Marsha Chien headshot
Marsha Chien L’10
A Child of Immigrants Fights for Other Immigrants
M

arsha Chien L’10 didn’t get a lot of sleep in the weeks after Donald Trump was inaugurated as president.

On Friday, January 27, 2017, Trump signed an executive order that banned foreign nationals from seven predominantly Muslim countries from visiting the country for 90 days.

Chien, an Assistant Attorney General with the Washington State Attorney General’s Civil Rights Unit, and her colleagues worked all weekend to prepare briefs challenging the order. Washington state, the lead plaintiffs, sued on Monday.

“It was a very busy weekend,” Chien said.

The Muslim travel ban case, she said, was about “recognizing and asserting our power and our authority to protect our residents and the state itself from encroachment onto constitutional rights, not even just our anti-discrimination laws but our own federal protections as well.

“It was important for other states to recognize they also had power to challenge this new administration as it started to move forward.

“When the order came down [for a temporary injunction], I was really proud to be part of the legal profession to have been able to do something and to stop something,” Chien said.

The Muslim travel ban was ultimately upheld, but it was, according to Chien, in President Trump’s own words, “watered down.”

The Virginia-raised Chien is the daughter of immigrant parents from Taiwan and that added to her pride on working on the case. “The Muslim travel ban has a lot of historical traces to the Chinese Exclusion Act in litigation and that’s why it was a particularly meaningful case for me,” she said. The Chinese Exclusion Act, approved in 1882, was the first significant law restricting immigration into the United States and provided a ban on Chinese labor immigration for more than 50 years.

Chien also finds it meaningful that vulnerable populations with limited resources or the inability to find their own lawyer have the state on their side.

It’s not just her work as an attorney general that brings her fulfilment. One of her favorite cases came when she was a Staff Attorney at a legal aid society in San Francisco in which a naturalized citizen had been rejected for a job because he had unwittingly used a false social security number given to him by his parents when he was undocumented.

She won the case, but what has stayed with her was walking with her client into a “huge grand federal court” and him feeling like he had a voice.

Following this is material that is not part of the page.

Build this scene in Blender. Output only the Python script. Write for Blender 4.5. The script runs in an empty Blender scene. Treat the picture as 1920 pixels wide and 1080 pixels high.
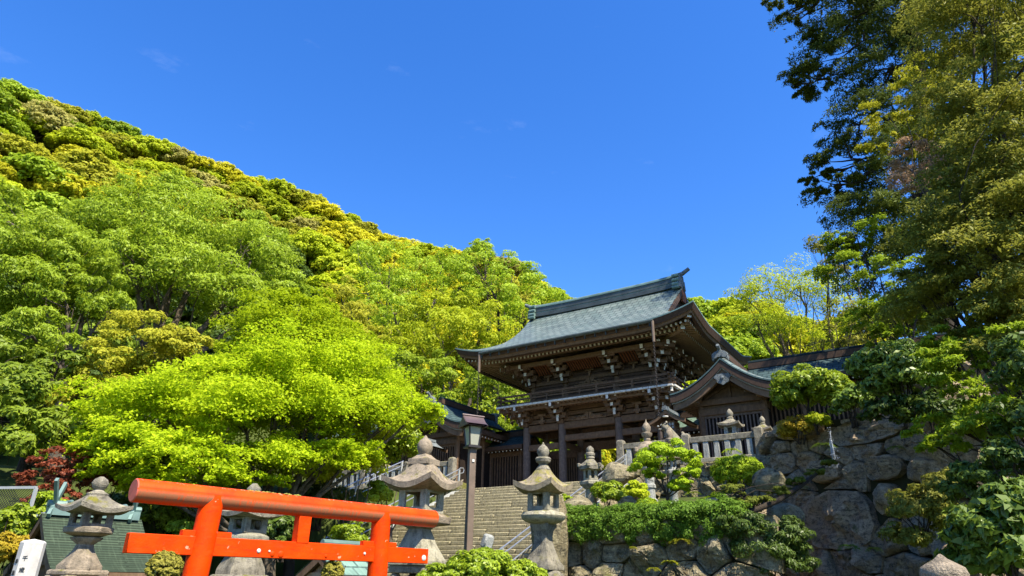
import bpy, math, random
import numpy as np
from mathutils import Vector, Matrix
C = bpy.context
scene = C.scene
COL = scene.collection
R_ = math.radians
# ------------------------------------------------------------------ camera, sky, sun
FPX = 1260.0; PITCH = R_(23.4); ROLL = R_(1.0); EYE = np.array([0, 0, 1.6])
_F = np.array([0, math.cos(PITCH), math.sin(PITCH)]); _U0 = np.array([0, -math.sin(PITCH), math.cos(PITCH)]); _R0 = np.array([1., 0, 0])
_R = math.cos(ROLL)*_R0 + math.sin(ROLL)*_U0
_U = math.cos(ROLL)*_U0 - math.sin(ROLL)*_R0
cam = bpy.data.cameras.new('camera'); camo = bpy.data.objects.new('camera', cam); COL.objects.link(camo)
M = Matrix.Identity(4)
for i in range(3):
    M[i][0] = _R[i]; M[i][1] = _U[i]; M[i][2] = -_F[i]; M[i][3] = EYE[i]
camo.matrix_world = M
cam.sensor_width = 36; cam.lens = FPX/1920*36; cam.clip_end = 3000; cam.clip_start = .1
scene.camera = camo
SUN_AZ = 140.0; SUN_EL = 54.0
world = bpy.data.worlds.new('World'); scene.world = world; world.use_nodes = True
nt = world.node_tree; bg = nt.nodes['Background']
sky = nt.nodes.new('ShaderNodeTexSky'); sky.sky_type = 'NISHITA'; sky.sun_disc = False
sky.sun_elevation = R_(SUN_EL); sky.sun_rotation = R_(SUN_AZ); sky.air_density = 1.0; sky.dust_density = 0.3; sky.ozone_density = 4.0
hs = nt.nodes.new('ShaderNodeHueSaturation'); hs.inputs['Saturation'].default_value = 1.30; hs.inputs['Hue'].default_value = .512
nt.links.new(sky.outputs[0], hs.inputs['Color'])
tcw = nt.nodes.new('ShaderNodeTexCoord'); mpw = nt.nodes.new('ShaderNodeMapping'); mpw.inputs['Scale'].default_value = (5, 5, 14); mpw.inputs['Rotation'].default_value = (.25, .1, .3)
nzw = nt.nodes.new('ShaderNodeTexNoise'); nzw.inputs['Scale'].default_value = 1.6; nzw.inputs['Detail'].default_value = 8; nzw.inputs['Roughness'].default_value = .62
rpw = nt.nodes.new('ShaderNodeValToRGB'); rpw.color_ramp.elements[0].position = .63; rpw.color_ramp.elements[1].position = .92; rpw.color_ramp.elements[1].color = (.10, .10, .10, 1)
mxw = nt.nodes.new('ShaderNodeMix'); mxw.data_type = 'RGBA'; mxw.inputs[7].default_value = (5.2, 5.6, 6.2, 1)      # thin wisps of high cloud
nt.links.new(tcw.outputs['Generated'], mpw.inputs[0]); nt.links.new(mpw.outputs[0], nzw.inputs['Vector']); nt.links.new(nzw.outputs[0], rpw.inputs[0]); nt.links.new(rpw.outputs[0], mxw.inputs[0])
nt.links.new(hs.outputs[0], mxw.inputs[6]); nt.links.new(mxw.outputs[2], bg.inputs[0]); bg.inputs[1].default_value = 0.113
sl = bpy.data.lights.new('sun', 'SUN'); sl.energy = 4.4; sl.angle = R_(.5); sl.color = (1, .91, .74)
so = bpy.data.objects.new('sun', sl); COL.objects.link(so)
sd = Vector((math.sin(R_(SUN_AZ))*math.cos(R_(SUN_EL)), math.cos(R_(SUN_AZ))*math.cos(R_(SUN_EL)), math.sin(R_(SUN_EL))))
so.rotation_euler = sd.to_track_quat('Z', 'Y').to_euler(); so.location = sd*60
scene.view_settings.view_transform = 'Standard'; scene.view_settings.look = 'None'
scene.view_settings.exposure = 1.5; scene.view_settings.gamma = 1
scene.cycles.max_bounces = 6; scene.cycles.diffuse_bounces = 4; scene.cycles.transmission_bounces = 4; scene.cycles.transparent_max_bounces = 4
scene.cycles.glossy_bounces = 2
# ------------------------------------------------------------------ layout helpers
def ray(px, py):
    d = (px-960)*_R - (py-540)*_U + FPX*_F
    return d/np.linalg.norm(d)
def at(px, py, hd):
    d = ray(px, py); return EYE + d*hd/math.hypot(d[0], d[1])
def px_size(px, py, hd):               # metres per photo pixel at that place
    d = ray(px, py); P = at(px, py, hd) - EYE
    return float(P.dot(_F))/FPX
def proj(P):
    q = np.asarray(P, float)-EYE
    return (960+FPX*q.dot(_R)/q.dot(_F), 540-FPX*q.dot(_U)/q.dot(_F))
ROT = R_(-33.5)                         # the precinct is turned against the view
uX = np.array([math.cos(ROT), math.sin(ROT), 0]); vY = np.array([-math.sin(ROT), math.cos(ROT), 0])
G = np.array([4.010, 33.435, 5.85])     # gate front centre
def L2W(x, y, z=0.): return G + uX*x + vY*y + np.array([0, 0, z])
def W2L(P): q = np.asarray(P, float)-G; return q.dot(uX), q.dot(vY), q[2]
def smooth(a, b, x):
    t = np.clip((x-a)/(b-a), 0, 1); return t*t*(3-2*t)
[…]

“Civil rights laws and civil rights cases have an immediate tangible effect that pretty much anyone can understand,” Chien said “Being excluded from the country despite the fact that you have a green card just because the president said so one day. Everyone sees why that seems so unfair. I think everyone comes to law school with a deep sense, not necessarily the same sense, but a deep sense of what they think to be unfair. I think civil rights laws are the heart of what we as a society view as unfair. So you get a chance to shape what civil rights means to Americans, which is really ever-changing. It’s really a big way of how our society is shaped in general. If we view disability rights as a civil right, that changes how our society works.”